Give, as a bare number, the count of lines that contain the word "link".

####

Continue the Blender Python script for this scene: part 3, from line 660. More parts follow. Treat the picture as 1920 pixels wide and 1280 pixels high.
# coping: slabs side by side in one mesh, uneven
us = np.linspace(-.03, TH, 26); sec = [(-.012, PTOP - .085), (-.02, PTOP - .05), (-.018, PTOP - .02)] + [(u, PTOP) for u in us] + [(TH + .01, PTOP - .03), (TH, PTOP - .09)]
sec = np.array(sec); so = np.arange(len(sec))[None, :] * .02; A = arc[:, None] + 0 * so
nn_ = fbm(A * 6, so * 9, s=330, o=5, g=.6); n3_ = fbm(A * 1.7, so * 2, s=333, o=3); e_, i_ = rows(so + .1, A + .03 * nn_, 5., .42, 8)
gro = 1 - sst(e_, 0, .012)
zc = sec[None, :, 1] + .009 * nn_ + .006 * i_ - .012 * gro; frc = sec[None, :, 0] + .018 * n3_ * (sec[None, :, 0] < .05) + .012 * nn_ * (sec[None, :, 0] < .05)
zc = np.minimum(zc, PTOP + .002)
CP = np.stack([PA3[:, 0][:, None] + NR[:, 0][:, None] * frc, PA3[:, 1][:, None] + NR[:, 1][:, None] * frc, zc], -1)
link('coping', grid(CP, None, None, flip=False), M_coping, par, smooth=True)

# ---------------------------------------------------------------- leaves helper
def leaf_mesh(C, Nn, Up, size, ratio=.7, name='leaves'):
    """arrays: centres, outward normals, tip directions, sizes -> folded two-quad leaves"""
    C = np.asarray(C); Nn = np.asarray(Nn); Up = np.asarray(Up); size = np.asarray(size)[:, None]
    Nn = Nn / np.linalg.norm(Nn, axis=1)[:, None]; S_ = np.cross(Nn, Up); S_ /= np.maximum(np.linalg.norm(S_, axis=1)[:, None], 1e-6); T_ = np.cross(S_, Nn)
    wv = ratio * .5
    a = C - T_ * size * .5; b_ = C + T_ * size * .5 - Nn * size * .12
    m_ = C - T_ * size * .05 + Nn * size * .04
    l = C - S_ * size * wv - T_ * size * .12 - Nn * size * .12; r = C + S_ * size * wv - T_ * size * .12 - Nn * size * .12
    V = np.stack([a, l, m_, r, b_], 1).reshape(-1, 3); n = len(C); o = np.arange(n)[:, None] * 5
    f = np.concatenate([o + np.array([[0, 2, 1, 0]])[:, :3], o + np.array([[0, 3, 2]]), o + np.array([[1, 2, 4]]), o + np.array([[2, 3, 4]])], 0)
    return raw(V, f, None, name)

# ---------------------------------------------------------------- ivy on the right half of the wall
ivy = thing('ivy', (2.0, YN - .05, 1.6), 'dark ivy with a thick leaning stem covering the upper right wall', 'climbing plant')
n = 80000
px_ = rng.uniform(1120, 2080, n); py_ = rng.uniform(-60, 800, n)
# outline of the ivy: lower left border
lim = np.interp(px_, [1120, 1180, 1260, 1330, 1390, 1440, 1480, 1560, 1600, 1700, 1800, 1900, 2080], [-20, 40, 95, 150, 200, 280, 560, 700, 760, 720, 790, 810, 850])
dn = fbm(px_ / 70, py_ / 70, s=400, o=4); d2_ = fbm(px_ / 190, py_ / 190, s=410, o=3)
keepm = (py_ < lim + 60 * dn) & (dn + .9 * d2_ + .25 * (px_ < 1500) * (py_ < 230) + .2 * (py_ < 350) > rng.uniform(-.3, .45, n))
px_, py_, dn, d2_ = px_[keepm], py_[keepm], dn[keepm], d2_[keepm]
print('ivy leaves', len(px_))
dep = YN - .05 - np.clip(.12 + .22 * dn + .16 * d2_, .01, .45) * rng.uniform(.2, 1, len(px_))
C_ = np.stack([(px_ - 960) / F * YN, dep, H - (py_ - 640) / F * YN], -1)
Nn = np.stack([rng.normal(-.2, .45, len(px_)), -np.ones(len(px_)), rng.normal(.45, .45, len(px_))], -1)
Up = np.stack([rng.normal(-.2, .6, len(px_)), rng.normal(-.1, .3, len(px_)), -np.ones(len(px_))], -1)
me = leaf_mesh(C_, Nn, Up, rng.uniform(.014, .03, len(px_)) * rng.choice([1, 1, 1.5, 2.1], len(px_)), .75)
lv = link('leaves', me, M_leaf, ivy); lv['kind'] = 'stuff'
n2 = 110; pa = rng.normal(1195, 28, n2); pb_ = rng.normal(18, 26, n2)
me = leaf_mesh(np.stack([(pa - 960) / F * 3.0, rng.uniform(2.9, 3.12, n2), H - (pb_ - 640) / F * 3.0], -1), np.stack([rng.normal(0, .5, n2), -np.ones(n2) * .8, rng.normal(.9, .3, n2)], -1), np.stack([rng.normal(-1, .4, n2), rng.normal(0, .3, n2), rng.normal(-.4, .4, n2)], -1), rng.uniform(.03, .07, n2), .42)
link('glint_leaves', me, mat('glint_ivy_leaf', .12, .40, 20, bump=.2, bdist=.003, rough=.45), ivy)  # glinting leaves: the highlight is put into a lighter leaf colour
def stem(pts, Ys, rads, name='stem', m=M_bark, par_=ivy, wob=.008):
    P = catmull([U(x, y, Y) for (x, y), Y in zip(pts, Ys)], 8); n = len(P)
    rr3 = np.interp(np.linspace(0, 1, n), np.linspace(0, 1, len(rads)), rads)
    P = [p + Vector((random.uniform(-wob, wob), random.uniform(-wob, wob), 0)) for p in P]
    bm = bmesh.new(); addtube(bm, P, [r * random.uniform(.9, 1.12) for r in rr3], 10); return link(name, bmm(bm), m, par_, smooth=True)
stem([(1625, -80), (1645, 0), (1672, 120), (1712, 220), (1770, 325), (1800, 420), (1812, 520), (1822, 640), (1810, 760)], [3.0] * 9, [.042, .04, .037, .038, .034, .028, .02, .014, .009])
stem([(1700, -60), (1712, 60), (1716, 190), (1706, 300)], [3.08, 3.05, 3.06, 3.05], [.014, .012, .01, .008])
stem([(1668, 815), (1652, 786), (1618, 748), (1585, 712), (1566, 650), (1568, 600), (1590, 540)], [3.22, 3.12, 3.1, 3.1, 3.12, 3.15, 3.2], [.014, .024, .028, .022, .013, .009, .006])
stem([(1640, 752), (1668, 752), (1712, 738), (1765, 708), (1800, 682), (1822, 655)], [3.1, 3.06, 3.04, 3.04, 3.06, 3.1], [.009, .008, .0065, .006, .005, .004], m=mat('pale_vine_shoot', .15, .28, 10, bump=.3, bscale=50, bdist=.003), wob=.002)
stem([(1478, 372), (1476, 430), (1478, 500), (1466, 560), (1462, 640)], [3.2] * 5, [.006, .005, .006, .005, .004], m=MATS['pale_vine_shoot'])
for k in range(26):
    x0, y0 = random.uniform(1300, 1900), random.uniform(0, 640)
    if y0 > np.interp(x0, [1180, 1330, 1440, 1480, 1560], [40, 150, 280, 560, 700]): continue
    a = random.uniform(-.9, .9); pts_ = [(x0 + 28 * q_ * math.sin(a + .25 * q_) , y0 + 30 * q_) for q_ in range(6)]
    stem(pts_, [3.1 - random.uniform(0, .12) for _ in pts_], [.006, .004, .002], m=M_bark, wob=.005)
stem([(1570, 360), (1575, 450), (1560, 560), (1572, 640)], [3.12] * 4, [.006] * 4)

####

Answer to this exercise
4